As she spoke, Slett wore traditional regalia of the Heiltsuk Nation — located on the coast of British Columbia — including an apron gifted to her by her grandmother, a button blanket, and a cedar headpiece.
In her remarks, Slett called on Canada to do away with what’s known as the second generation cut-off. It’s a rule that, for many families, prevents First Nations people from passing on Indian status to their descendants.
That second-generation cut-off has had a direct impact on her own family, the elected chief told Ricochet.
“My grandchildren are within that sphere of a second generation cut off and I have different families and grandmothers that have reached out to me to ask why their children and grandchildren are not eligible to register, and so this hits home,” said Slett.
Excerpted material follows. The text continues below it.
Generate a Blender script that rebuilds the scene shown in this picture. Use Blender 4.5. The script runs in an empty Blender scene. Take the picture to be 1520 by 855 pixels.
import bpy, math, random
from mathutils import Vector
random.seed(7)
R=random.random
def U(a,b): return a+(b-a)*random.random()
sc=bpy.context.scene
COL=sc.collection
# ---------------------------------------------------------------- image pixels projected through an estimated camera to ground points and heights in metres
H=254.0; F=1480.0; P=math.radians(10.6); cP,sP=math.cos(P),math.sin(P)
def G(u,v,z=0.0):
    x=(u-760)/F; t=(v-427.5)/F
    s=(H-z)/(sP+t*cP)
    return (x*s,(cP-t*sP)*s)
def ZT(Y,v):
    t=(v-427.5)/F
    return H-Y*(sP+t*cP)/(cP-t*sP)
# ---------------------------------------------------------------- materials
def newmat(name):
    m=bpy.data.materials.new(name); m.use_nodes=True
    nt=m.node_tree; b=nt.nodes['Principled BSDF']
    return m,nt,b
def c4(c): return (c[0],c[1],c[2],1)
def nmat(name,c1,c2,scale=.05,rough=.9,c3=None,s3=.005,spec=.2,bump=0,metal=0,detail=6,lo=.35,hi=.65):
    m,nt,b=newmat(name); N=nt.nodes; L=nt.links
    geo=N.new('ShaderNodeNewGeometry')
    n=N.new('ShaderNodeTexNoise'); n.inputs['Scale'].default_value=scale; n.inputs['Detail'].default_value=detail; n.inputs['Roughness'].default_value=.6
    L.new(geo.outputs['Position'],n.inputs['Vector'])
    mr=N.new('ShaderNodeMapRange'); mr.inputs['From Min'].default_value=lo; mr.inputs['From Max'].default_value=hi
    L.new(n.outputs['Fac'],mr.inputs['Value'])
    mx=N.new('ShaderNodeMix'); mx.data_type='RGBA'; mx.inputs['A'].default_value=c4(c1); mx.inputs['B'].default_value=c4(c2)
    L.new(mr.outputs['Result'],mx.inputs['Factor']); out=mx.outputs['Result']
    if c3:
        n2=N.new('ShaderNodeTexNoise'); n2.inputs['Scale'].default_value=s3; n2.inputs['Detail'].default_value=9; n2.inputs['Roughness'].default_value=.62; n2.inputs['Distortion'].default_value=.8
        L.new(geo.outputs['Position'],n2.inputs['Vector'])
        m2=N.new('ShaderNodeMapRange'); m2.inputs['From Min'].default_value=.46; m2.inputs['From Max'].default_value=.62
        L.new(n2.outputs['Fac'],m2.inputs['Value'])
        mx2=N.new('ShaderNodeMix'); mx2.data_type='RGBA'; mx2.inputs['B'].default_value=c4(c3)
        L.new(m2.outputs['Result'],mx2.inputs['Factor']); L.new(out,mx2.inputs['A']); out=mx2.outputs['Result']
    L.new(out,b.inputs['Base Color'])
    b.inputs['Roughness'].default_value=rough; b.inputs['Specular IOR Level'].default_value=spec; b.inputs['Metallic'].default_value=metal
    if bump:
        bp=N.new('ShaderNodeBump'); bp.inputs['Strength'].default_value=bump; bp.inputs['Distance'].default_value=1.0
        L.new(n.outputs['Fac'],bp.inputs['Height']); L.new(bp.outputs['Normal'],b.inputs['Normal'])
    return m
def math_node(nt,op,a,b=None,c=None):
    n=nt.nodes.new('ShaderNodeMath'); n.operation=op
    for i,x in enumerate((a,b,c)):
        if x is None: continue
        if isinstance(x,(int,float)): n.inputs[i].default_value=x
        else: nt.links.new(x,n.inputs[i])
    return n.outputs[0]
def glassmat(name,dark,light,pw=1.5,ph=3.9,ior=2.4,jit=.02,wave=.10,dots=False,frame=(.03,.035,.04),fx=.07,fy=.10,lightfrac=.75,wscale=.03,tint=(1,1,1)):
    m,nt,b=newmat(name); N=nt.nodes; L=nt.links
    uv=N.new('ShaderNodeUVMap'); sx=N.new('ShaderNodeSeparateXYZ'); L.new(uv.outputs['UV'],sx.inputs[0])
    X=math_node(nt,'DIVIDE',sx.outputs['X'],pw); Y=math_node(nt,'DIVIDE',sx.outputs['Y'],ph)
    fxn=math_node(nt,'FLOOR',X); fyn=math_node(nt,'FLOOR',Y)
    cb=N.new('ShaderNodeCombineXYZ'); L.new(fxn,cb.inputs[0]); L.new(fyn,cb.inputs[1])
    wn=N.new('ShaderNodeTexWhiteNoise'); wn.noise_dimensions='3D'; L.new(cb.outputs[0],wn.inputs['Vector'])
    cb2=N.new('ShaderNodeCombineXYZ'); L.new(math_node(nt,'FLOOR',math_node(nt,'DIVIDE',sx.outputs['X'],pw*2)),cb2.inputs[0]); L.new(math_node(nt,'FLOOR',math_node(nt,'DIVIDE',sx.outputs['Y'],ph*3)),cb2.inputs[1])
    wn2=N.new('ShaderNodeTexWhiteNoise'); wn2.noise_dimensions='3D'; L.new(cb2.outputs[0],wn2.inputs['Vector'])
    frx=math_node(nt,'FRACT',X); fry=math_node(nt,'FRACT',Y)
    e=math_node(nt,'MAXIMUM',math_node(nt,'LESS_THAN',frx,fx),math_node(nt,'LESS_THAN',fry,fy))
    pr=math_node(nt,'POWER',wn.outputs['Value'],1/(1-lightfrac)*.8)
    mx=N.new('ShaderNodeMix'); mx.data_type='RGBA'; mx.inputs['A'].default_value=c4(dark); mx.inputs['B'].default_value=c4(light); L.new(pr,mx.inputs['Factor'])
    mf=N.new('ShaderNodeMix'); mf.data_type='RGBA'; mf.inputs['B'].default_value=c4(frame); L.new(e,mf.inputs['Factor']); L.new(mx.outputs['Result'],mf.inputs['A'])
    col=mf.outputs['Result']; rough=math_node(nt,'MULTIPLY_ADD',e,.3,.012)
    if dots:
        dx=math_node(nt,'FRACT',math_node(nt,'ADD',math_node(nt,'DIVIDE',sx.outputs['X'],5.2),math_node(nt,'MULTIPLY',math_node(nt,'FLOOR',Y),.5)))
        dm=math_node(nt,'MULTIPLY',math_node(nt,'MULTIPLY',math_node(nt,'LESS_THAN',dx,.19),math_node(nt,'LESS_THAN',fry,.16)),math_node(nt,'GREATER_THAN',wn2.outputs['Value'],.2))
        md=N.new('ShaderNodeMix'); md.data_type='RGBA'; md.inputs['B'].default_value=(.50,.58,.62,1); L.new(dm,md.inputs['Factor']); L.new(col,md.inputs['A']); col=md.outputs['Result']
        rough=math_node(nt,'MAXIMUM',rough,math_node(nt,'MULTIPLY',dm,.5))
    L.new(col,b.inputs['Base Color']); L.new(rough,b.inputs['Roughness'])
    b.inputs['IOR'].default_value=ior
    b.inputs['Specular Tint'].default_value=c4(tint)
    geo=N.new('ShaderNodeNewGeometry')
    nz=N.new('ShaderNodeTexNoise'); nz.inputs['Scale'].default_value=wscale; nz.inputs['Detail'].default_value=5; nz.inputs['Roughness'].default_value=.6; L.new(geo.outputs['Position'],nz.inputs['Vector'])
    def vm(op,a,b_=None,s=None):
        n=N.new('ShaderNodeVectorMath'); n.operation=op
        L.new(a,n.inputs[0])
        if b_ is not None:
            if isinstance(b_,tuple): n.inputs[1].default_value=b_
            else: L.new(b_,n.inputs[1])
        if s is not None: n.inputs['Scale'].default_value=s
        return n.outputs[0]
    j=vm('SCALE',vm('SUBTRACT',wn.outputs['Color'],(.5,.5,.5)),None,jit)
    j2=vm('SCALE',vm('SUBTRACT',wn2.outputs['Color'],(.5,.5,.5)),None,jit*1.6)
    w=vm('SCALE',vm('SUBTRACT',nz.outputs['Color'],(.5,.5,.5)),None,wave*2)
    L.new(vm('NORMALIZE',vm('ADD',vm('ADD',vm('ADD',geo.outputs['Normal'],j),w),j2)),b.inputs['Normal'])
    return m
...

Slett said the second generation cut-off and the two-parent rules require a child to have two status Indian parents in order for their status to be transferred to them, and replace it with a one-parent rule, which is the standard for transmission of Canadian citizenship.
“Indigenous women and girls and two-spirit people continue to face discrimination, violence and genocide. These human rights violations are tied to patriarchal colonial policies and a culture of racism, misogyny and violence under which Indigenous women are treated as disposable,” she told the committee in her remarks.
“Canada is a colonial country built on patriarchal settler structures, systems and laws that have negatively impacted women and girls since inception with genocidal consequences for Indigenous women and girls.”
The change is included in a 2019 amendment to Bill C-38, act to amend the Indian Act, a piece of legislation that, since 1876, has been an effective tool of forced cultural assimilation. It is currently in second reading.
The Act legally defines hundreds of thousands of First Nations women and their children as “non-Indian” if they have “married out” of their communities. She said the fundamental misogyny and racism of the Act is at the core of the ongoing crisis of Missing and Murdered Indigenous Women, Girls, and Two-Spirit people.
“It’s estimated that over 270 thousand women and their descendants would be eligible to register as status Indians, but only 55,000 individuals have been registered since that amendment so there are flaws in the system that Canada has to change that have the residual effects of the second- generation cutoff where Indian status cannot be transmitted to a child because of the two-parent rule,” said Slett.
By contrast, First Nations men who “married out” to “non-Indian wives were able to transfer their Indian status to their children.

She said that CEDAW was ratified by Canada 43 years ago, but has failed to meaningfully fulfill its obligations and has produced no cohesive framework for implementing international human rights law. Likewise, no federal ministry has been created to ensure compliance with the UN recommendations.
In 2019, the final report of the National Inquiry into Missing and Murdered Indigenous Women, Girls, and Two-Spirit People comprehensively highlighted the unique risks faced by Indigenous women, girls and marginalized people empowered by anti-Indigenous racism, sexual and gender-based violence and structural discrimination through colonial structures including residential schools, the Sixties Scoop, the Indian Act, mass incarceration, police brutality, transportation and social service inequities.
“Canada is a colonial country built on patriarchal settler structures, systems and laws that have negatively impacted women and girls since inception with genocidal consequences for Indigenous women and girls,” she said in her remarks.

Lawyer Pam Palmater, who is also Indigenous governance chair at Toronto Metropolitan University, said Canada’s policies are designed to reduce the population of Indigenous people.
“By targeting our women and children, and legally defining so many of them as non-Indians, Canada has stripped First Nations of thousands of members, shrinking the pool of Indians who are recognized as having inherent, Aboriginal, treaty, land, economic, social and political rights and entitlements, and to whom the government has a fiduciary duty,” she said.
“Canada has stripped First Nations of thousands of members, shrinking the pool of Indians who are recognized as having inherent, Aboriginal, treaty, land, economic, social and political rights and entitlements, and to whom the government has a fiduciary duty.”
While Canada has provided restitution to other Indigenous people discriminated against under other federal laws, First Nations women and their descendants remain legally barred from compensation for Indian Act sex discrimination.
“If it’s not changed, that’s the end of Indian bands,” Slett said.
Slett said they are also seeking compensation for the harms they have experienced and the restoration of their membership and entitlements to First Nations women and their descendants who lost them because of gender discrimination, on behalf of affected First Nations women and their descendants.
The policy has resulted in the worst socio-economic conditions for women and girls, and has manifested as pervasive poverty, lack of access to housing, safe water, sanitation, high rates of child apprehension, declining health and life expectancy, unequal rates of education attainment, high rates of suicide, and disproportionate criminalization.
As reported by CBC News, Patty Hadju, Indigenous services minister, has acknowledged that the policy is an issue. In a letter posted to the Indigenous Services Canada (ISC) website, and says it has begun to plan a consultation process with First Nations.
Slett said the government should move quickly, calling it “a genocidal policy” and that “sex discrimination in the Indian act is a root cause of violence, marginalizing women and keeping them from their lands, cultures and communities.”